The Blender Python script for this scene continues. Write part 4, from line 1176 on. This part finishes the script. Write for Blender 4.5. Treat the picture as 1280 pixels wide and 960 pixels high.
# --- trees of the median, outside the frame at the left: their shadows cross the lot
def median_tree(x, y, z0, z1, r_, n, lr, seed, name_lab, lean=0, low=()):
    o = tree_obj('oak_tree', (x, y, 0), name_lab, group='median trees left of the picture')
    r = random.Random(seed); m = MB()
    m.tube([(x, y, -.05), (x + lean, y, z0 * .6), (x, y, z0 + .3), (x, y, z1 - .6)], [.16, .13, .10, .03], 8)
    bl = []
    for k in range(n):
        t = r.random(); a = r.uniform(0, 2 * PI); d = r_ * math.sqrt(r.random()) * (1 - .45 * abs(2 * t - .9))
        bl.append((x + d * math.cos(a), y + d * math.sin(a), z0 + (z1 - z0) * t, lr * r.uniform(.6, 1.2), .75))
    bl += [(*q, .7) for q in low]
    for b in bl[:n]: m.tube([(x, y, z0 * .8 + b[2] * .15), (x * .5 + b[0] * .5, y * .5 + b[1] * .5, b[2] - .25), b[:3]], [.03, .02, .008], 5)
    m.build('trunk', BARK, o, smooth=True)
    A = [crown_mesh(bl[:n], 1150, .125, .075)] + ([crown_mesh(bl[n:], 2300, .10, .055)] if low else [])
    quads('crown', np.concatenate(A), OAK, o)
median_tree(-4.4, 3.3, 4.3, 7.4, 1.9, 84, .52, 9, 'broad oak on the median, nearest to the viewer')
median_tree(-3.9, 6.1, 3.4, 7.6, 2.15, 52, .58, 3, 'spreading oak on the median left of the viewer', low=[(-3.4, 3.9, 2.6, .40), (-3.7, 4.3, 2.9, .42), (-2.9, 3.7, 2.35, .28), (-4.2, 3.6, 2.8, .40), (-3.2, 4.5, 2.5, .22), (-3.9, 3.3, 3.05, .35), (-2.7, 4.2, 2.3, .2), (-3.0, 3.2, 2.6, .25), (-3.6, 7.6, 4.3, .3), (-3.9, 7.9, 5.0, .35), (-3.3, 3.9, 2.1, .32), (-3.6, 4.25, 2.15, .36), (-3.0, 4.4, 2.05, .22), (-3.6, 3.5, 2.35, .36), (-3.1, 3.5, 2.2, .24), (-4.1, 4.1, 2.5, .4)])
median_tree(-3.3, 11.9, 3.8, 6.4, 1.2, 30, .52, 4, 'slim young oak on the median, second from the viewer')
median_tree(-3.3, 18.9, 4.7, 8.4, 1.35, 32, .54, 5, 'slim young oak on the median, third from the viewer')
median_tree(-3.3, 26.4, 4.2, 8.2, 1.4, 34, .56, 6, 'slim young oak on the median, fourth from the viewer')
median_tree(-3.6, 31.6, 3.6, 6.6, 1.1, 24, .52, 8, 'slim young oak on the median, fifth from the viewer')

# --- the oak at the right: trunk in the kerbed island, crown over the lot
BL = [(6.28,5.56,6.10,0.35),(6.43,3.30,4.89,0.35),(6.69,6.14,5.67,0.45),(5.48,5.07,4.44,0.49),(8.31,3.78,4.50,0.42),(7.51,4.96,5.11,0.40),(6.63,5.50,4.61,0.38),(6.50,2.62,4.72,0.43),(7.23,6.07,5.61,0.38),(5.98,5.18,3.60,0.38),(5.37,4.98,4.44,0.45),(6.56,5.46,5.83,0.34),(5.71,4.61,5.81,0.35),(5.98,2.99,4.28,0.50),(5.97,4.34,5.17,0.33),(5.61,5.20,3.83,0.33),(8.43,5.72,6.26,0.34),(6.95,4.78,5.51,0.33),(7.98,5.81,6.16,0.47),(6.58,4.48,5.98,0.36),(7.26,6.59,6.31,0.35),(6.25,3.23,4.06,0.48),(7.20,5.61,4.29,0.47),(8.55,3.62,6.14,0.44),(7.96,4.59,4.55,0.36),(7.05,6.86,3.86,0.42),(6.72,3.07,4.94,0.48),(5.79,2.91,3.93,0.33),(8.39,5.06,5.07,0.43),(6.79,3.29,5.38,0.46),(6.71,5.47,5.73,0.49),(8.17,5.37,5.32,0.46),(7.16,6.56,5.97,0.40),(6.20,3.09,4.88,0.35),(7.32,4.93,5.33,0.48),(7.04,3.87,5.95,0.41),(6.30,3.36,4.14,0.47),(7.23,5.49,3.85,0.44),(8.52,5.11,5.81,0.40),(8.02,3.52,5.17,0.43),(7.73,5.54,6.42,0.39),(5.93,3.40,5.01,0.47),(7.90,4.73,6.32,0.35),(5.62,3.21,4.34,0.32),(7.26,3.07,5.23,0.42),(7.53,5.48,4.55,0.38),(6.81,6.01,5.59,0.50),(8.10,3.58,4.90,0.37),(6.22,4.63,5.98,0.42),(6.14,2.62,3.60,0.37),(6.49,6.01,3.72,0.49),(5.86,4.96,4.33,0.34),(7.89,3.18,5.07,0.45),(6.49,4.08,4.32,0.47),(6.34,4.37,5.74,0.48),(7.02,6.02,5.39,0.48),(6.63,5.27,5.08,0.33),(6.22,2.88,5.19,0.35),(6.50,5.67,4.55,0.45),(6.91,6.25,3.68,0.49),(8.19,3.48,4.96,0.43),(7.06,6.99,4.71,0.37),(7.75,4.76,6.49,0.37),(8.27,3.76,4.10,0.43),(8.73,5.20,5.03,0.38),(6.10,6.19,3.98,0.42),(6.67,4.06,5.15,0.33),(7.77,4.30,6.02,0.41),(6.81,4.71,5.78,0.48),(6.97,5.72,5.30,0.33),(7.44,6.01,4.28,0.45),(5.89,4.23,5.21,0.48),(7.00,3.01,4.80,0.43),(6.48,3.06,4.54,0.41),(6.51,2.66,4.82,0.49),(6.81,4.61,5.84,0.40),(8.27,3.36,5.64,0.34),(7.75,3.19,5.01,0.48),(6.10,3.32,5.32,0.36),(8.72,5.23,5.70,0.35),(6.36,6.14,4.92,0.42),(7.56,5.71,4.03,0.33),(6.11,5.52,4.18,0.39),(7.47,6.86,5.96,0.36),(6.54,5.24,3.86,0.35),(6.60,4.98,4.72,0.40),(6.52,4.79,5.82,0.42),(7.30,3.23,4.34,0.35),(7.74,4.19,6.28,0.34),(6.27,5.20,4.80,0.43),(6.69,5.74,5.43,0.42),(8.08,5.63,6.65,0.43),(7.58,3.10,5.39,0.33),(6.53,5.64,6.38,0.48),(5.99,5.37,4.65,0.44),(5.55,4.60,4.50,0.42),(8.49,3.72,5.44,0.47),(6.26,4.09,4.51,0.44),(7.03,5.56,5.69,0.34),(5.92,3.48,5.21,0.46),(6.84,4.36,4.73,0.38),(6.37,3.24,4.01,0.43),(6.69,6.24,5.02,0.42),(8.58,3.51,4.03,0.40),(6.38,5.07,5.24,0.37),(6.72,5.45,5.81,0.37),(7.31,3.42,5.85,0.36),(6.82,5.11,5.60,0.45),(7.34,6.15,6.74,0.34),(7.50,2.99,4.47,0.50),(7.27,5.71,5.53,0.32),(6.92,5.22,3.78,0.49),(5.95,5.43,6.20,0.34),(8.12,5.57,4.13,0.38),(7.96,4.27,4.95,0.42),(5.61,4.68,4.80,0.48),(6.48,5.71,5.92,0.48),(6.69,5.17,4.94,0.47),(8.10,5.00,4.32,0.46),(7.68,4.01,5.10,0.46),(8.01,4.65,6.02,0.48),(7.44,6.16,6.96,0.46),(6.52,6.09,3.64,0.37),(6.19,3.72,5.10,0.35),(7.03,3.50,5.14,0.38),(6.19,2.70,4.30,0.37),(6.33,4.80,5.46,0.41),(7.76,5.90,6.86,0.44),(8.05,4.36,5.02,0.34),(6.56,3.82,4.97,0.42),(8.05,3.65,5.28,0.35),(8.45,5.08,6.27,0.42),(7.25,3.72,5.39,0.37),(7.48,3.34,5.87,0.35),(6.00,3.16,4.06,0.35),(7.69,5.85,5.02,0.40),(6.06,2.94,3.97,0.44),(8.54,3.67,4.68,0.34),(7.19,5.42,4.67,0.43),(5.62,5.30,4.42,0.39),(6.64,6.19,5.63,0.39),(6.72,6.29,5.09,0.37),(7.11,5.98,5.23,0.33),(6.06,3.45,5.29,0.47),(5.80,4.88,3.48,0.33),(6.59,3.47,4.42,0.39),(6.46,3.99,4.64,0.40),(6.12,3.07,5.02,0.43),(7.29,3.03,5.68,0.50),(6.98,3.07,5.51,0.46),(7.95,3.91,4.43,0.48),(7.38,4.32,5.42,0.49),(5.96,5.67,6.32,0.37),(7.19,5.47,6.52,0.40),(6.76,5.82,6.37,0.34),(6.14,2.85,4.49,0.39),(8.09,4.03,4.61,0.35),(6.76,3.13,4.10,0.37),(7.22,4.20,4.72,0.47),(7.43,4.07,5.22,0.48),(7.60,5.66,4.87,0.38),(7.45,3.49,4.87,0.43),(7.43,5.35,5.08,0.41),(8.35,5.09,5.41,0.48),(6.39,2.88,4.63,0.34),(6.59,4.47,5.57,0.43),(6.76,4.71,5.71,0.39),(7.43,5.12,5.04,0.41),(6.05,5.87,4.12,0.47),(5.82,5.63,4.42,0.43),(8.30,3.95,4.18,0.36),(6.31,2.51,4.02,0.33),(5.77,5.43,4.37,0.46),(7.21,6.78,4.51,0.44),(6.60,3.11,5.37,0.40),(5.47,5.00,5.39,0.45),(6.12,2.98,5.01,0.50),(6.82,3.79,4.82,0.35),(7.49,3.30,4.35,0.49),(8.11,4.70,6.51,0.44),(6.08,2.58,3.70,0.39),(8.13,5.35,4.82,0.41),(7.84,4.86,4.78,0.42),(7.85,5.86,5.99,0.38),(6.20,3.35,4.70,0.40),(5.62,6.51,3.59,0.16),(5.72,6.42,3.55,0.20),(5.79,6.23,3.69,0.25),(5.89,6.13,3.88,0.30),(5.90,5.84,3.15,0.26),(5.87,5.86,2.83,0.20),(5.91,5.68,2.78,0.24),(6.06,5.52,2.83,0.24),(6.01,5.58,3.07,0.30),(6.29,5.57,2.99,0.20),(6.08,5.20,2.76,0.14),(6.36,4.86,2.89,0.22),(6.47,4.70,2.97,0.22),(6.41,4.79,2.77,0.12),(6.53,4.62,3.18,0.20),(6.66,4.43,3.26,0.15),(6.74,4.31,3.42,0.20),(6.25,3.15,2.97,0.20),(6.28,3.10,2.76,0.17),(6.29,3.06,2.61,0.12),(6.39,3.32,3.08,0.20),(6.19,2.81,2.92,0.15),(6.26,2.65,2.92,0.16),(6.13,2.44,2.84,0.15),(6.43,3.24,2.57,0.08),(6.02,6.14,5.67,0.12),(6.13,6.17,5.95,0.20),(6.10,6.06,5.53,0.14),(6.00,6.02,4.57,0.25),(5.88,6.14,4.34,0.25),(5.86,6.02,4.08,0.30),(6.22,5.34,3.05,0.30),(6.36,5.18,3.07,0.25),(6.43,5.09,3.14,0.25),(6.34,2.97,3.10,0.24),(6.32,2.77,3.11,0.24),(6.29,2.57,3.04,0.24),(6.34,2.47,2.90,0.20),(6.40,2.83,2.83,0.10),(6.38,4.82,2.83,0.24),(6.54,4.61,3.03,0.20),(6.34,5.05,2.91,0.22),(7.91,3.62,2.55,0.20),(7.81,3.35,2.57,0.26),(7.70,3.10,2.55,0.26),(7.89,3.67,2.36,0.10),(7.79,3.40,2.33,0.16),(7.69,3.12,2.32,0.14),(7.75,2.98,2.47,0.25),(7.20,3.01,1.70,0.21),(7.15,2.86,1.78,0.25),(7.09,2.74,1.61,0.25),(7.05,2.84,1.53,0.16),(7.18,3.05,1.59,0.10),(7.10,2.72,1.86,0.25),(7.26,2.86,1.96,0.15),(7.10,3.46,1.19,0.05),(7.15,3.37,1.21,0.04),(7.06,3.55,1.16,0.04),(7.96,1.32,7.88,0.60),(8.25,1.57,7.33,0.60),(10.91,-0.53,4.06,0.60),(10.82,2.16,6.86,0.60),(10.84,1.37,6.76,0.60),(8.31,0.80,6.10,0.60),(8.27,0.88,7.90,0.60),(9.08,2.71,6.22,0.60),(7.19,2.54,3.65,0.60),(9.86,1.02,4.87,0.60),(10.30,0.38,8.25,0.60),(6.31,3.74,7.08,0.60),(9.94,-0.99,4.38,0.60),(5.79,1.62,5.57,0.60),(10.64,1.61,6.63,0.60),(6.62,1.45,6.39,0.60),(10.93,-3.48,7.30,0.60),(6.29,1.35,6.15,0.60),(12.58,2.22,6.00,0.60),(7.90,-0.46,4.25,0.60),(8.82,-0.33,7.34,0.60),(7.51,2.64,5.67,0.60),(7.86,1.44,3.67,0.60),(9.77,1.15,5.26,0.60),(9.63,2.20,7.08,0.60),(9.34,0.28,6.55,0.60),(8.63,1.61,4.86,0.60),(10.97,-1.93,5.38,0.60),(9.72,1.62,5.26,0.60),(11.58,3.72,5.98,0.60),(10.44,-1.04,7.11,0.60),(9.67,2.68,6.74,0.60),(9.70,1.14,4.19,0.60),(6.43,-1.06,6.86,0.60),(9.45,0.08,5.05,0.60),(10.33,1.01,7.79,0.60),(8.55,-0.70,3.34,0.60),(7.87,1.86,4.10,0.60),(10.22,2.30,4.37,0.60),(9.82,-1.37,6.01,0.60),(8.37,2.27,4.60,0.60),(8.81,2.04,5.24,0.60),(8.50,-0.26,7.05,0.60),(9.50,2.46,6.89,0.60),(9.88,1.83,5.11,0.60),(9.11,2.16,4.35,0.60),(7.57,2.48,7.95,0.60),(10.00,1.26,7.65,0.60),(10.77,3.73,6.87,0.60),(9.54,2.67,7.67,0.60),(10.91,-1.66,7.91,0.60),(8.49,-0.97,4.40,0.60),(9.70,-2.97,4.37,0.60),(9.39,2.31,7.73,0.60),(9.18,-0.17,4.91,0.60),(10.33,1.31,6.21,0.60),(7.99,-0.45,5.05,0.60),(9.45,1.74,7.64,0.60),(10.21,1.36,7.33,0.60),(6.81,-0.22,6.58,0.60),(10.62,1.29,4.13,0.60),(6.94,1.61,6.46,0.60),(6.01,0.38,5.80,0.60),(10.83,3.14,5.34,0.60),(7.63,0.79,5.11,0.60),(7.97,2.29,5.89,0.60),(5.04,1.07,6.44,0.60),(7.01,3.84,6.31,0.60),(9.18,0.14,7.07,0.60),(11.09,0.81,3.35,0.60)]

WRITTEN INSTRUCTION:
State the count of lines holding the string "picture" in the listing above, and nothing else.

REPLY TO THE TASK:
2